-- BEGIN Data extract --
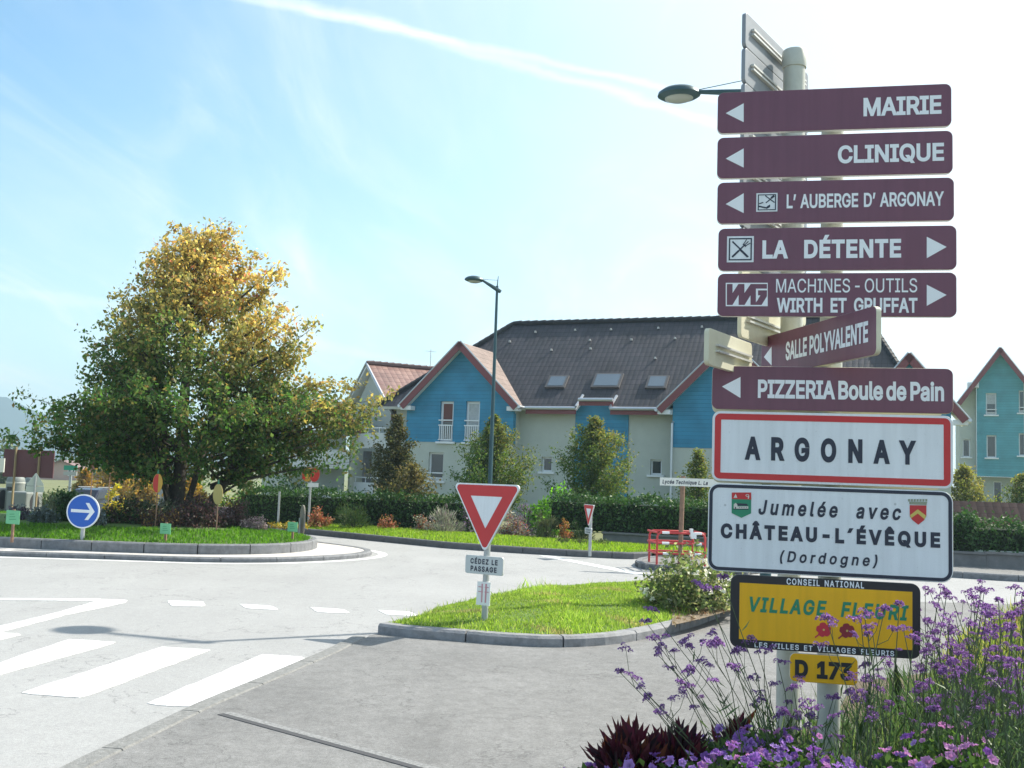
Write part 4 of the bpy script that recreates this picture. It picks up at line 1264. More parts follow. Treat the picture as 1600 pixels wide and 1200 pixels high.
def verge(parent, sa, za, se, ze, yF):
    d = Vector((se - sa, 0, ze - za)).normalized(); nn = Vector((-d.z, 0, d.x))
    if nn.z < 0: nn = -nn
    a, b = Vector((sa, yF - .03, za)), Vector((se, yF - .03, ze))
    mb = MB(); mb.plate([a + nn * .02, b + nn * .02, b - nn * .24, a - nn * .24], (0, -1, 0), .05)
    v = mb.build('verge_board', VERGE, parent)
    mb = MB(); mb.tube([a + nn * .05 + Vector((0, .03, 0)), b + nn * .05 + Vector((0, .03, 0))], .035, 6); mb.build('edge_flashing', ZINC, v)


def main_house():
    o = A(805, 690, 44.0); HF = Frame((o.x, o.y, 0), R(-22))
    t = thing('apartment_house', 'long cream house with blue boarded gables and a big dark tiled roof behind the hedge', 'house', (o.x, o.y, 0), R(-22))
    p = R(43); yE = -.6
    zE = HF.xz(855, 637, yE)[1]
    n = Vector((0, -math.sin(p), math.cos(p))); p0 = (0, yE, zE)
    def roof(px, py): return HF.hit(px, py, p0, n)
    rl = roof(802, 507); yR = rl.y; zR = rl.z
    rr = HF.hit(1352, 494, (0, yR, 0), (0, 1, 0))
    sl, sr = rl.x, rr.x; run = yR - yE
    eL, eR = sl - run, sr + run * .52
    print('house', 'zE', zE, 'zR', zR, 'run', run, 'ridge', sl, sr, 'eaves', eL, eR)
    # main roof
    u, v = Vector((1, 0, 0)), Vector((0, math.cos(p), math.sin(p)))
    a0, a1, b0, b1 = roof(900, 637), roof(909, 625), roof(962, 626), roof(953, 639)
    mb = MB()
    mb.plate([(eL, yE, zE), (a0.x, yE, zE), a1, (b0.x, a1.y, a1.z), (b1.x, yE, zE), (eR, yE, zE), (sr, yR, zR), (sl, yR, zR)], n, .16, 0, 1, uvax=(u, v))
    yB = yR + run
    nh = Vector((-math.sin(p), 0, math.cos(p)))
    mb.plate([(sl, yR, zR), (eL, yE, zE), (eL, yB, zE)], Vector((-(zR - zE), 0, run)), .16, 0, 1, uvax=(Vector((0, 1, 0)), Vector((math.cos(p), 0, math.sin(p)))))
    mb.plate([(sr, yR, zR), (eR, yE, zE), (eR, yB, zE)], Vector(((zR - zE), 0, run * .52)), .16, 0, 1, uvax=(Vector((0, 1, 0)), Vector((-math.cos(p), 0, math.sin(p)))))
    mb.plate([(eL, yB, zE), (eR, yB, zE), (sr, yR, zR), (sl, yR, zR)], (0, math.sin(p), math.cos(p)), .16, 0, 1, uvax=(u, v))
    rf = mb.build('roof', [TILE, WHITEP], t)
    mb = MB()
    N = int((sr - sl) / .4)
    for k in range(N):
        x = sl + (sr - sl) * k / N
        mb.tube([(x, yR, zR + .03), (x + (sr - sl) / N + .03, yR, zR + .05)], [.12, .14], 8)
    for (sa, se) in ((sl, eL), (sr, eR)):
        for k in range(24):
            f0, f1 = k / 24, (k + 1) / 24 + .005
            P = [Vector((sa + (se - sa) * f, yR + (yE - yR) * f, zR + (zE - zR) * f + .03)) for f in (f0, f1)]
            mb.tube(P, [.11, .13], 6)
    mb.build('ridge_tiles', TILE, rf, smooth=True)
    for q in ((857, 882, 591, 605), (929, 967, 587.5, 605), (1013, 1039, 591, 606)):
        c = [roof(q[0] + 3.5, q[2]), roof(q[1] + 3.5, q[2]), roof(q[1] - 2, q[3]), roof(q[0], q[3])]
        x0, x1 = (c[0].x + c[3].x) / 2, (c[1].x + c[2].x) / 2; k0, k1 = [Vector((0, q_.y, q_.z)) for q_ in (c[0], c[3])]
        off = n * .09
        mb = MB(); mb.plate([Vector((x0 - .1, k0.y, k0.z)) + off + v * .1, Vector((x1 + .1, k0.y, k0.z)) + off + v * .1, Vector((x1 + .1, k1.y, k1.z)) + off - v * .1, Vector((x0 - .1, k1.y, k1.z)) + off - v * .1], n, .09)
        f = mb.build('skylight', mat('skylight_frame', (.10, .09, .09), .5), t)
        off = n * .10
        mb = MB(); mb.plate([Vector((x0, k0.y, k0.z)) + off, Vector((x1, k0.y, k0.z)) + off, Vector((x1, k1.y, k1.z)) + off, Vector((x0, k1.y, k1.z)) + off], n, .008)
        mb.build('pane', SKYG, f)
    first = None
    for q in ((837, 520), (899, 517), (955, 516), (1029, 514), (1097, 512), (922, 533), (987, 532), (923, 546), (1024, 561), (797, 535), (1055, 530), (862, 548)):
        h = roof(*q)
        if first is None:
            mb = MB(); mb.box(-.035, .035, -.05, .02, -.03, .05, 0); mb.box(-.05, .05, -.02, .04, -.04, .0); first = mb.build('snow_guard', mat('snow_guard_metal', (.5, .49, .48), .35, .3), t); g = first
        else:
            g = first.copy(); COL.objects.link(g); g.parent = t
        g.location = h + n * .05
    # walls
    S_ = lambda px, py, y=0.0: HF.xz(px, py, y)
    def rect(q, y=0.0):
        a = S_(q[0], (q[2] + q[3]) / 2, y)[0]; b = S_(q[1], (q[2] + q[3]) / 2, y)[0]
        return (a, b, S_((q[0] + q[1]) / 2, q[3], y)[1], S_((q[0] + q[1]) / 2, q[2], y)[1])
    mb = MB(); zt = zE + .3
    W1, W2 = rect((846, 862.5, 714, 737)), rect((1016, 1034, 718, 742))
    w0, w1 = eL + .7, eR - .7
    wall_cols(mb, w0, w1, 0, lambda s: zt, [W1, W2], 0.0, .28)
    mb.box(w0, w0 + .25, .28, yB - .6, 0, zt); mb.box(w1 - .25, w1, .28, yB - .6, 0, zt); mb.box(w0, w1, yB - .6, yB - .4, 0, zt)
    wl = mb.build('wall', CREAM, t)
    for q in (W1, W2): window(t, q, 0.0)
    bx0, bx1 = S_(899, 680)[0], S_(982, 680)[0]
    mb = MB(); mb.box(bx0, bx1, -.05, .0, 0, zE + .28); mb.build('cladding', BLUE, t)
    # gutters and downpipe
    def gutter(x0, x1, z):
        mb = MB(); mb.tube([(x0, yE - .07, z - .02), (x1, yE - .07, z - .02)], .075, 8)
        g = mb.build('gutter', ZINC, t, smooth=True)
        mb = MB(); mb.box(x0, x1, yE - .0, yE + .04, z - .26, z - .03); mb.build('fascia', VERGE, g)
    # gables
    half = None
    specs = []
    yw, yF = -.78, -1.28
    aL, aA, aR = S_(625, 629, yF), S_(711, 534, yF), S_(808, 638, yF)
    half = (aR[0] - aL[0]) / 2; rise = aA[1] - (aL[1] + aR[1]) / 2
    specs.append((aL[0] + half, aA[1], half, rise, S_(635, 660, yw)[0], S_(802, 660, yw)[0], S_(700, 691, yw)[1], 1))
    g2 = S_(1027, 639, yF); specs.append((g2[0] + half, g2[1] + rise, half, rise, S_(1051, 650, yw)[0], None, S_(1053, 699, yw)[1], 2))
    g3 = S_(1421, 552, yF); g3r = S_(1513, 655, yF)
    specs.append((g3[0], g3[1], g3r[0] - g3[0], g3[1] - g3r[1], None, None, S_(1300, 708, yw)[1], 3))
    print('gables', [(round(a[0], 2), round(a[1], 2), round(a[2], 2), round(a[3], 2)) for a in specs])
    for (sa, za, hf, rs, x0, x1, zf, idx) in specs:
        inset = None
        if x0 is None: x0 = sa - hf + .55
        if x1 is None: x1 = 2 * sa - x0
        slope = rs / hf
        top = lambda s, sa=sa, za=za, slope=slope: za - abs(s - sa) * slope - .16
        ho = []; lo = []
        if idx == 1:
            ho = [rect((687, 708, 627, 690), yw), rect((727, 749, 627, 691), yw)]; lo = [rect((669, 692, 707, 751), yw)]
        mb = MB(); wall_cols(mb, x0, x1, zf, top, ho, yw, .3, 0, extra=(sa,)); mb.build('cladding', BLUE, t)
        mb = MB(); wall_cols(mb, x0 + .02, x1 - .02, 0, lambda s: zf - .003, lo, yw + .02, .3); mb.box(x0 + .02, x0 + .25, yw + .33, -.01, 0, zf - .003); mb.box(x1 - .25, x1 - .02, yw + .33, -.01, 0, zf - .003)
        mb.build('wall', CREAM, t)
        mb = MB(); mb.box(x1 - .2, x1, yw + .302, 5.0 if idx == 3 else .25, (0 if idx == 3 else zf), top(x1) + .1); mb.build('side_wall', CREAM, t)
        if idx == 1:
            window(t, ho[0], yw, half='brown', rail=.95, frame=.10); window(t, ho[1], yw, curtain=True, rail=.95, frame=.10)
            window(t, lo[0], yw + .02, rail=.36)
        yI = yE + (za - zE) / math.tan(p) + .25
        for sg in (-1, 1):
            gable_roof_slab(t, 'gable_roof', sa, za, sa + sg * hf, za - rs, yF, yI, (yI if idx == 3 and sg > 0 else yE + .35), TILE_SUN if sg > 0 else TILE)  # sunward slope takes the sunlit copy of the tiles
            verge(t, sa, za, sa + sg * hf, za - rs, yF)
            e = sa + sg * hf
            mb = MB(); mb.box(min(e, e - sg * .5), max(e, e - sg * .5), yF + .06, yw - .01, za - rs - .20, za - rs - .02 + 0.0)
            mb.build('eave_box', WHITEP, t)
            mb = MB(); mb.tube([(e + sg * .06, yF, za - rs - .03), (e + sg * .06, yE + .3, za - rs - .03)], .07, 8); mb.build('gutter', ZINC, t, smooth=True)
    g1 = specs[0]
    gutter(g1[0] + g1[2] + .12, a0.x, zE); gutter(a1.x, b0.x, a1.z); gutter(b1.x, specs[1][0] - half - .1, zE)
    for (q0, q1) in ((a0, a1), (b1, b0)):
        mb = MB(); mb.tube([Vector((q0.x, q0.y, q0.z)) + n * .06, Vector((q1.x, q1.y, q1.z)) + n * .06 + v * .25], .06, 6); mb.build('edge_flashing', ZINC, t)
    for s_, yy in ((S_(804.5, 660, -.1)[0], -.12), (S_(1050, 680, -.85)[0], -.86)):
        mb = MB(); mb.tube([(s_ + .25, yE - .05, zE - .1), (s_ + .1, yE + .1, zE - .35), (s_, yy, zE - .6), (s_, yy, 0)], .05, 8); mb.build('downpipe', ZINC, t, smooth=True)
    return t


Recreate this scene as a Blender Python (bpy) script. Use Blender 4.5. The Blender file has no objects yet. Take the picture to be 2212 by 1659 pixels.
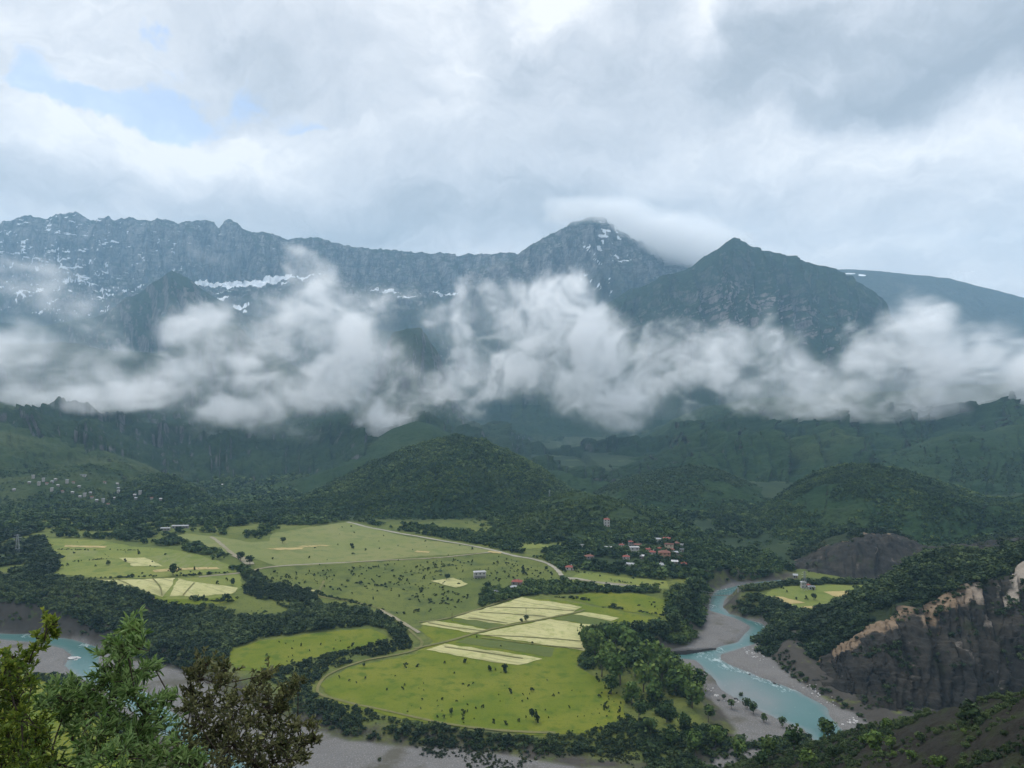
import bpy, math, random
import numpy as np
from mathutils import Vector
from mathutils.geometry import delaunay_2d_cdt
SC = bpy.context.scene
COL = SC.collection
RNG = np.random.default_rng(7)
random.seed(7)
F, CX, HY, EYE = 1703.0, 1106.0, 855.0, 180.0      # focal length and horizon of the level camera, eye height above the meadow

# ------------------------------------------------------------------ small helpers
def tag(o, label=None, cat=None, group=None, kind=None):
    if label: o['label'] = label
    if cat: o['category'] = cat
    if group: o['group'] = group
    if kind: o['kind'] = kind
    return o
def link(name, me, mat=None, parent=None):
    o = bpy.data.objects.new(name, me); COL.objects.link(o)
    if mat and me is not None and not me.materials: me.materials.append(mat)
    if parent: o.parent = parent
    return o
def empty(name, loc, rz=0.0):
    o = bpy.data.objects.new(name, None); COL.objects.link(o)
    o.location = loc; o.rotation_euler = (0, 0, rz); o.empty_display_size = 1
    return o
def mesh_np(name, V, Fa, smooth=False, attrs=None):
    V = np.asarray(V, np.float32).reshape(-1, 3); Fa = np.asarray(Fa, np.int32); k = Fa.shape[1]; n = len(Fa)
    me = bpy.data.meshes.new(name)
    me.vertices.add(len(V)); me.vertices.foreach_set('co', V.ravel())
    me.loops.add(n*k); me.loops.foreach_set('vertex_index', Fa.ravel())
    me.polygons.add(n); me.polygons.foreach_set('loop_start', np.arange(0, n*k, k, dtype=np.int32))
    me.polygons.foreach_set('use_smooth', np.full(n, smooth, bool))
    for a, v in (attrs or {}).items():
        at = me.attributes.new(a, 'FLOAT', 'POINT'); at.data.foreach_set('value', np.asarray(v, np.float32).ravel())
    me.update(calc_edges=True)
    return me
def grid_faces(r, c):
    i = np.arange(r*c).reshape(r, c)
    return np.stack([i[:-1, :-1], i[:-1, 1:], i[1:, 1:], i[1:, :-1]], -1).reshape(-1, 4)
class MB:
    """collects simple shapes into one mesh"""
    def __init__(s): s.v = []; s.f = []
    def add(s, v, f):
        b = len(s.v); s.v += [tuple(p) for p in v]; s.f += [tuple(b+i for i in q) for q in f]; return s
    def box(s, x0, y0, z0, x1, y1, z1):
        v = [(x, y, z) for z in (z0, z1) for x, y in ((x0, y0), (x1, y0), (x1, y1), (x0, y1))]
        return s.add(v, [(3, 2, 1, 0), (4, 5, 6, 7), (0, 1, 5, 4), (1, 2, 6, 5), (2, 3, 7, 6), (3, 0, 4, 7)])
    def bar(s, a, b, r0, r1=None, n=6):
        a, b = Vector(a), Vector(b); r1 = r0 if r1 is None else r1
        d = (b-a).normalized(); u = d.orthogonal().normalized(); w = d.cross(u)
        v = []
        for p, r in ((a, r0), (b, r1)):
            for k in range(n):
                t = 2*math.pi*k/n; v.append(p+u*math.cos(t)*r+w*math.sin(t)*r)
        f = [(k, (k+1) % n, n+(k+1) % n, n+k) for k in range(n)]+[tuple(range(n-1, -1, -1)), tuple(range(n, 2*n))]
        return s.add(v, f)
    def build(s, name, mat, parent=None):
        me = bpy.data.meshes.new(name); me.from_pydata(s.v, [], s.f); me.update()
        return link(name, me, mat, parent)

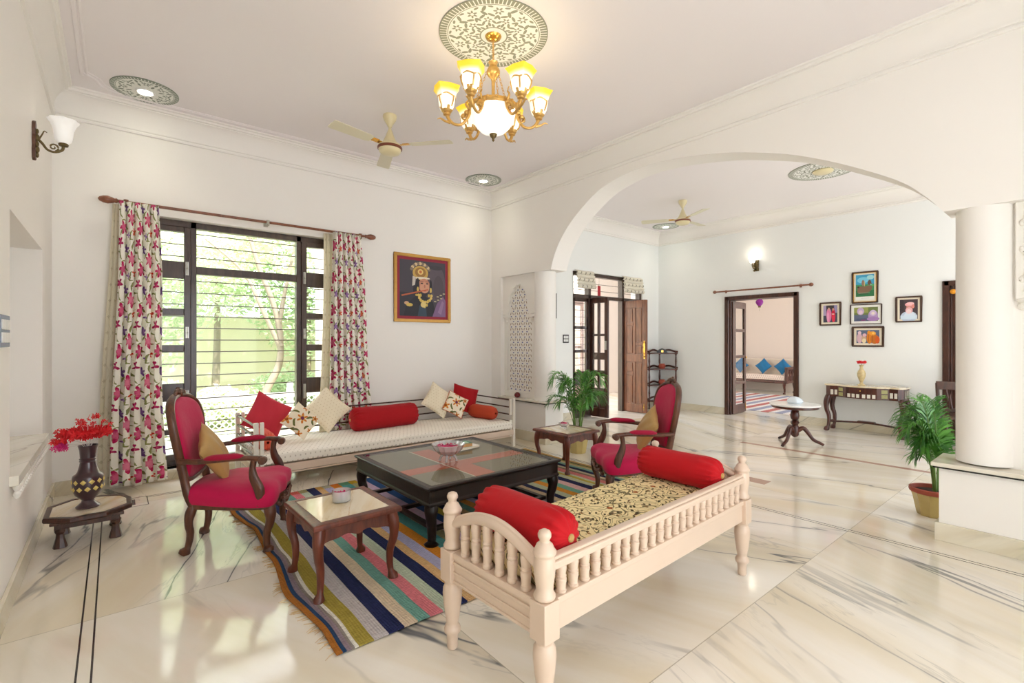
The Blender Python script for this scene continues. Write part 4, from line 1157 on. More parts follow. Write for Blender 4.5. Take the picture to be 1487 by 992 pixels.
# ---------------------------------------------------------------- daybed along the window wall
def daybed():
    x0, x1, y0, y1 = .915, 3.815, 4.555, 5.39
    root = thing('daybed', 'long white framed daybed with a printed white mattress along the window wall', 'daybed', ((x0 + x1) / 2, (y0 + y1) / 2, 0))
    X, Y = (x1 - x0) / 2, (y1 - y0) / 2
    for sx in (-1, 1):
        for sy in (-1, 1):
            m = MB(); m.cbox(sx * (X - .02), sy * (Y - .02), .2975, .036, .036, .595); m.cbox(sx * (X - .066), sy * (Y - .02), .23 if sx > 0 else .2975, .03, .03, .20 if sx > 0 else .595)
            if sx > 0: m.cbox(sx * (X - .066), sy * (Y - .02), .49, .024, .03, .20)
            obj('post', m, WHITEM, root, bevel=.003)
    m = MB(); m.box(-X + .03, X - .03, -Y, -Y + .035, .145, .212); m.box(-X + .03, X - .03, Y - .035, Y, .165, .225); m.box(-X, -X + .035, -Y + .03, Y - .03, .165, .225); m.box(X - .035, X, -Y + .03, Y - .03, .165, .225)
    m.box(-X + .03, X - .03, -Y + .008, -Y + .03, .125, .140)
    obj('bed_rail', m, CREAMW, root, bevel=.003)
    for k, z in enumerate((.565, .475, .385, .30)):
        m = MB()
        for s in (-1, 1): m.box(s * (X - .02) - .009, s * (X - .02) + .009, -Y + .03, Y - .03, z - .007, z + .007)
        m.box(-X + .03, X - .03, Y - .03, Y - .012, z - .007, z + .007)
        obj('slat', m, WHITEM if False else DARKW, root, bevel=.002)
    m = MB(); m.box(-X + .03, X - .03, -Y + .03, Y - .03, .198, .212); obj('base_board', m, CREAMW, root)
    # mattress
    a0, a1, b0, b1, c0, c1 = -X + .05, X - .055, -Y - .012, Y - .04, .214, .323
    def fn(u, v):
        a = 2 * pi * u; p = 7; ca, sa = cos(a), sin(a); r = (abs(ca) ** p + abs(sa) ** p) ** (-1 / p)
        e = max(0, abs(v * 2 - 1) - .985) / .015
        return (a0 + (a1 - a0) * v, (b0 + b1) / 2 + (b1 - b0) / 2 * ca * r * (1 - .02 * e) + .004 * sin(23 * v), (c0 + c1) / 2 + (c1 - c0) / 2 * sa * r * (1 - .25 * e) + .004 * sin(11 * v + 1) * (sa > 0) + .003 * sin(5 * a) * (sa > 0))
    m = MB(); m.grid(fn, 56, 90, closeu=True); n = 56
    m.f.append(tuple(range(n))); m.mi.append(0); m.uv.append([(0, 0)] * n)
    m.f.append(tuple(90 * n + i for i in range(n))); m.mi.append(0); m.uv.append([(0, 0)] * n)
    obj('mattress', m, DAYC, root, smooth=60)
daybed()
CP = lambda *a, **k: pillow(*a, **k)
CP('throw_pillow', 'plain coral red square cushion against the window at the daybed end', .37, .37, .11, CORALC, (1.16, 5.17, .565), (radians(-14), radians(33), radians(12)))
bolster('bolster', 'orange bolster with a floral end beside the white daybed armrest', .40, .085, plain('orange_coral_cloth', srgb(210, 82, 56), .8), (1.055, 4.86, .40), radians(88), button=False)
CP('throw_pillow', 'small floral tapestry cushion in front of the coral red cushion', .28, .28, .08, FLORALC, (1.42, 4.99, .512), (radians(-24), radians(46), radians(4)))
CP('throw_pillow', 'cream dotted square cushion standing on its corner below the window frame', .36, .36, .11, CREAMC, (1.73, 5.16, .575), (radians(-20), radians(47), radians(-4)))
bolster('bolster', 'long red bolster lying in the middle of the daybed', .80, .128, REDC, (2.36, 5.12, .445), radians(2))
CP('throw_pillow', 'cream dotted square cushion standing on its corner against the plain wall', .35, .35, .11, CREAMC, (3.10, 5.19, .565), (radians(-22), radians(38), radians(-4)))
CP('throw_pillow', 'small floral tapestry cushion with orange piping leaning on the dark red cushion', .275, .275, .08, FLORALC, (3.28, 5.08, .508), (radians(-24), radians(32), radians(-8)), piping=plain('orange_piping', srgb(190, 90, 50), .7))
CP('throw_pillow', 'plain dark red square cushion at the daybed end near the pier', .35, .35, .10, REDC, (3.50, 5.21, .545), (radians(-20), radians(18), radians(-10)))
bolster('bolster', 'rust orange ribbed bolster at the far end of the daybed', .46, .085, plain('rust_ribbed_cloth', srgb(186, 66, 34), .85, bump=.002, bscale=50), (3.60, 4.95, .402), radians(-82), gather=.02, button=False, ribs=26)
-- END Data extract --
Between the line with "Recreate this scene" and the line with "F, CX, HY, EYE", ends included, lies the span to copy exactly; copy nothing else and leave out the pictures.

Recreate this scene as a Blender Python (bpy) script. Use Blender 4.5. The Blender file has no objects yet. Take the picture to be 2212 by 1659 pixels.
import bpy, math, random
import numpy as np
from mathutils import Vector
from mathutils.geometry import delaunay_2d_cdt
SC = bpy.context.scene
COL = SC.collection
RNG = np.random.default_rng(7)
random.seed(7)
F, CX, HY, EYE = 1703.0, 1106.0, 855.0, 180.0      # focal length and horizon of the level camera, eye height above the meadow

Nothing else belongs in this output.